John Price writes here, in the wake of Charleston, that the Confederate flag is a flag of treason and terrorism, not heritage.1 It is no different from the ISIS flag. It represents the worst of humanity and is only celebrated by those whose morality has failed them.

Here in Howard County, there was an incident where some students flew a Confederate flag at a football game. And it was clearly motivated by racism. Of course, these poor and uneducated students were defended by some real low-lifes, much like we see in South Carolina today.

The flag flying in South Carolina is a critical piece of this discussion. Today, the flag of treason in 1861 and terrorism from 1900 or so on, is not something respectable people are proud of. It’s something to be ashamed of. And that’s why it should be taken down in South Carolina. As long as it flies, it tells everyone that South Carolina is, today, rejecting our sacred value of equality under the law. In other words, they reject America. And it creates an environment that tells people, “Hey, it’s okay to go on that shooting spree,” with a wink and a nudge.

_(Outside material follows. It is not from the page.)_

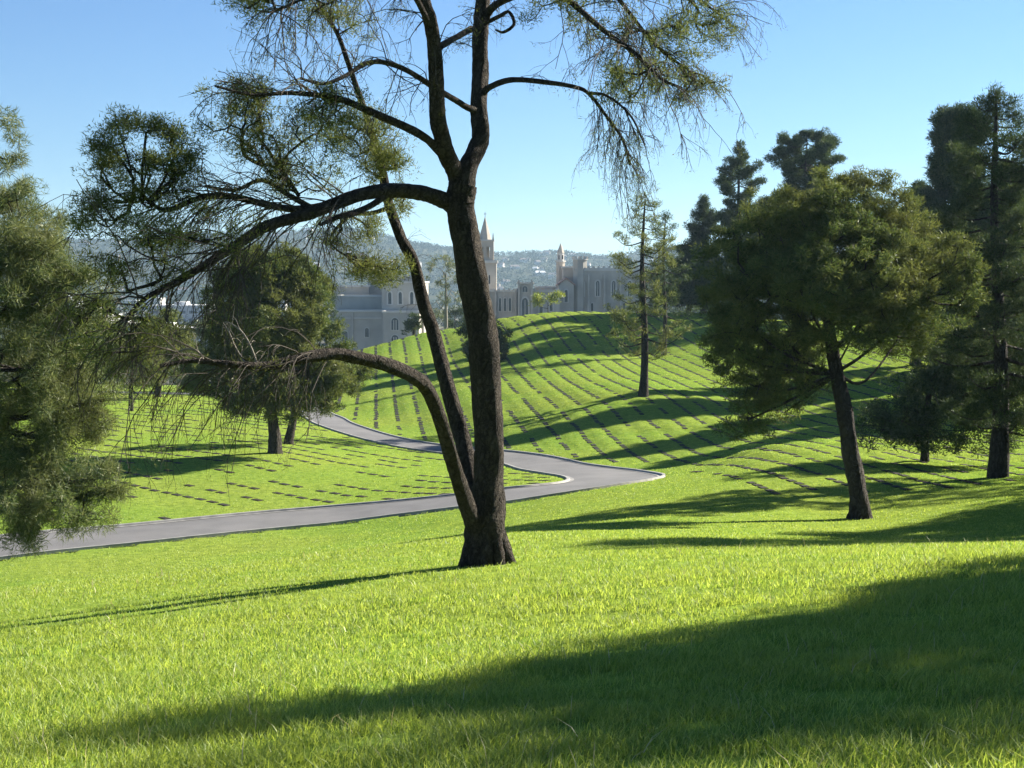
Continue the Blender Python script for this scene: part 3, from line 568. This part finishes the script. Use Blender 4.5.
con(1000,360,105,165,.4,2,60,90,'dense dark conifer directly behind the layered right conifer',tuft=10)
con(1085,380,98,150,.4,2,75,90,'dark conifer out of view beyond the right edge',tuft=10)
con(1120,350,116,120,.4,2,70,90,'tall dark conifer out of view up the right slope',tuft=10)
con(1040,350,125,150,.4,2,60,90,'dark conifer cut by the right edge of the view',tuft=10)
b=rooted(998,478,60); H=at(985,95,60)[2]-b[2]
o=whorl('conifer_tree','tall layered conifer with a straight dark trunk near the right edge','tree',b,H,.34,1.9,lambda t: (4.1*(1-t)**.26*(.5+.55*math.sin(2+t*11)**2)),84,(.18,.036),'conifer','bark2',nleaf=100,clump=.38,tuft=9,droop=-.08,up_end=.2,lean=(-.5,0))
# low dark evergreen under it
b=rooted(925,445,68)
pine('evergreen_shrub','low dark bushy evergreen between the broad pine and right conifer','bush',b,
 [(b[0],b[1],b[2]-.2,.25),(b[0],b[1],b[2]+.4,.2)]+T_((925,425,68,7),(930,390,68,5),(935,360,68,3)),
 [L_(925,400,68,45,30),L_(965,395,67,42,40),L_(900,420,67,38,24),L_(950,355,68,45,35),L_(880,430,66,26,18),L_(985,430,66,30,25),L_(930,440,66,34,14),L_(1010,380,68,35,40)],
 (.26,.05),'conifer','bark2',nleaf=90,clump=.5,per_m3=3.8,tr=.02,limb=.5,zmin=at(925,415,68)[2])
# trees outside the frame whose shadows cross the lawns
def offtree(x,y,H,rad,label,dens=2.6,off=(0,0),thr=.4):
    z=gz(x,y); L=[]
    L.append((x+off[0],y+off[1],z+H-rad*.8,rad*.62,rad*.62,rad*.7,1)); L.append((x+off[0],y+off[1],z+H-rad*1.6,rad*.95,rad*.95,rad*.7,1)); L.append((x,y,z+H-rad*2.4,rad*1.1,rad*1.1,rad*.6,.8))
    pine('pine_tree',label,'tree',(x,y,z),[(x,y,z-.3,.45),(x,y,z+.5,.36),(x+.2,y,z+H*.5,.25),(x,y,z+H-rad*.6,.08)],L,(.2,.05),'aleppo','bark2',nleaf=70,clump=.4,per_m3=dens,twig=False,thr=thr)
offtree(14.15,16.15,10.2,3.9,'pine out of view to the right shading the near lawn',14,(-.1,.1),.25)
offtree(24.9,40.2,15.5,5.4,'pine out of view to the right shading the dip behind the rise',6,(0,0),.28)
offtree(30.8,52.0,14.5,5.6,'broad pine out of view farther right of the dip behind the rise',6,(0,0),.28)
offtree(38,66,14,4.5,'pine out of view on the slope right of the layered conifer',2.4)
# ---------------------------------------------------------------- smaller trees of the middle distance
def small(px,py,D,lobes,label,mat='aleppo',w=6,leaf=None,name='tree',cat='tree',per=2.0,cl=.5,nl=60,thr=.42,bark='bark2'):
    b=rooted(px,py,D); tp=min(l[1] for l in lobes); 
    pine(name,label,cat,b,[(b[0],b[1],b[2]-.3,w*.7*D/F)]+T_((px,py-(py-tp)*.3,D,w),(px+1,py-(py-tp)*.6,D,w*.7),(px,tp+4,D,w*.3)),
      [L_(*l[:2],D,*l[2:]) for l in lobes],leaf or (.0024*D,.0006*D),mat,bark,nleaf=nl,clump=cl,per_m3=per,twig=False,thr=thr,tr=.02)
small(131,411,120,[(130,355,34,28),(118,372,22,18),(145,370,24,20),(130,335,24,18)],'young drooping tree with a pale trunk on the far left lawn','olive',4)
small(158,398,137,[(160,345,34,28),(175,360,24,20),(150,365,24,18),(165,325,24,18)],'drooping tree behind the young pale-trunked one on the far lawn','olive',5)
small(85,398,140,[(85,340,40,34),(65,355,30,30),(105,355,28,26)],'grey green tree on the far left lawn beside the edge pine','greyleaf',5)
small(215,386,165,[(205,345,34,28),(225,350,26,22)],'dull green tree at the far end of the lawn behind the round pine','greyleaf',5)
small(487,358,150,[(478,342,24,22),(492,345,18,18),(482,328,20,14)],'dark round shrub on the hill half hidden by the big trunk','conifer',5,name='shrub',cat='bush',per=3.2)
small(414,334,200,[(414,322,9,9),(411,327,8,6)],'small dark conical bush at the hill edge before the left hall','conifer',3,name='shrub',cat='bush',per=2.5)
for (px,D,label,mat,lb,thr,w,per) in (
  (446,235,'tall thin-leaved tree with pale bare branches between the halls','greyleaf',[(440,268,18,18,.5),(452,290,16,20,.35),(436,300,14,16,.3),(445,322,14,12,.3)],.5,3,1.0),
  (548,240,'small yellow green tree before the gabled chapel','spring',[(545,299,11,7),(557,298,8,7),(538,301,7,5)],.42,2,1.8),
  (327,245,'dark leafy tree beside the low hall wing','conifer',[(326,300,10,12),(332,318,8,10),(322,325,10,10)],.42,3,1.6),
  (455,245,'dark shrub at the foot of the halls behind the hill','conifer',[(455,318,12,10),(462,310,8,8)],.42,2,1.6),
  (640,250,'dark tree behind the lone slope pine on the hill crest','conifer',[(655,290,14,18),(668,275,12,20),(648,305,12,12)],.42,3,1.4)):
    x=at(px,300,D)[0]; z=gz(x,D); b=(x,D,z); tp=min(l[1] for l in lb)
    pine('tree',label,'tree',b,[(x,D,z-.3,w*D/F),(*at(px,(tp+60),D),w*.6*D/F),(*at(px,tp+5,D),w*.2*D/F)],[L_(*l[:2],D,*l[2:]) for l in lb],(.5,.13),mat,'paletwig' if mat=='greyleaf' else 'bark2',nleaf=50,clump=.75,per_m3=per*.6,twig=mat=='greyleaf',thr=thr,tr=.05,limb=1.2)
# ---------------------------------------------------------------- stone halls behind the hill
def stone(n,a,b): return bsdf(n,mott(a,b,.25,5,coord='World'),.9,(lambda t: noise(t,2,4,'World'),.3,.05))
M['stone']=stone('pale_stone',(.36,.335,.29),(.46,.43,.37)); M['stone_warm']=stone('warm_stone',(.40,.35,.29),(.50,.44,.36))
M['stone_trim']=stone('stone_trim',(.46,.44,.40),(.56,.54,.49)); M['pane']=bsdf('window_glass',(.05,.065,.08),.25,spec=.5)
M['rooflight']=bsdf('pale_roof',mott((.55,.54,.50),(.68,.66,.62),.3,4,coord='World'),.8); M['slate']=bsdf('slate_roof',(.20,.21,.23),.8)
M['tile']=bsdf('clay_roof',(.34,.22,.17),.85); M['louvre']=bsdf('dark_opening',(.03,.03,.035),.9)
DB=380.0
def X_(px,D=DB): return (px-512)*D/F/ (1.0)
def Z_(py,D=DB): return float(at(512,py,D)[2])
def arch(x0,x1,z0,z1,pointed=True,n=6):
    w=x1-x0; zs=z1-w*(.8 if pointed else .5); P=[(x0,z0),(x1,z0),(x1,zs)]
    cx=(x0+x1)/2
    for i in range(1,n):
        t=i/n*math.pi/2; P.append((cx+w/2*math.cos(t),zs+(z1-zs)*math.sin(t)**(.8 if pointed else 1)))
    P.append((cx,z1))
    for i in range(n-1,0,-1):
        t=i/n*math.pi/2; P.append((cx-w/2*math.cos(t),zs+(z1-zs)*math.sin(t)**(.8 if pointed else 1)))
    P.append((x0,zs)); return P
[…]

During the fiasco here, I noticed something about how easy it is to get a Confederate flag. For something disgraceful to own and show, it sure is cheap and easy to get. Here’s a comparison of how many products are available on Amazon, this evening, from the following search terms:

Search Term Items Books Nonbook Items
Confederate flag 29,991 7,291 22,700
American flag 376,903 37,120 339,783
Nazi flag 3,013 2,511 502
ISIS flag 173 116 57
Rainbow flag 75,697 356 75,341

Confederate flag items for purchase include lighters, flags, stickers, shirts, shorts, tongue rings, knives, temporary tattoos, shower curtains, blankets, cell phone cases, children’s bibs, ceiling fan skins, guitar picks, cupcake toppers, and then I gave up out of revulsion. Of course, flags are also available.

It shouldn’t be that easy to get. Unlike the Confederate flag wavers, and, frankly, so many on the Left, too, I respect the rights of everyone. I will not call for a ban on the flag. It would also be improvident to criminalize the flag. But I have no problem pulling together collective economic power to make it effectively impossible to get. And here’s where we start.

Walmart took a critical step here, today. Amazon should now prohibit items with Confederate flags from sale in its marketplace, including stopping third-party merchants from selling them. Amazon already prohibits, through a general policy, products “that promote or glorify hatred, violence, racial, sexual or religious intolerance or promote organizations with such views.” All they have to do is enforce the existing policy.

This won’t be the end of it, but decreasing sales will send a strong message about what we, as a society, approve of.

Image by the Southern Poverty Law Center.

  1. Yes, I know it was the battle flag the Army of Northern Virginia, but most people call it the Confederate flag because they are too stupid to know the difference. Also, it was the canton of the second and third national flags. It doesn’t matter; after all, what’s in a name? That which we call a Confederate flag, by any other name would smell as foul.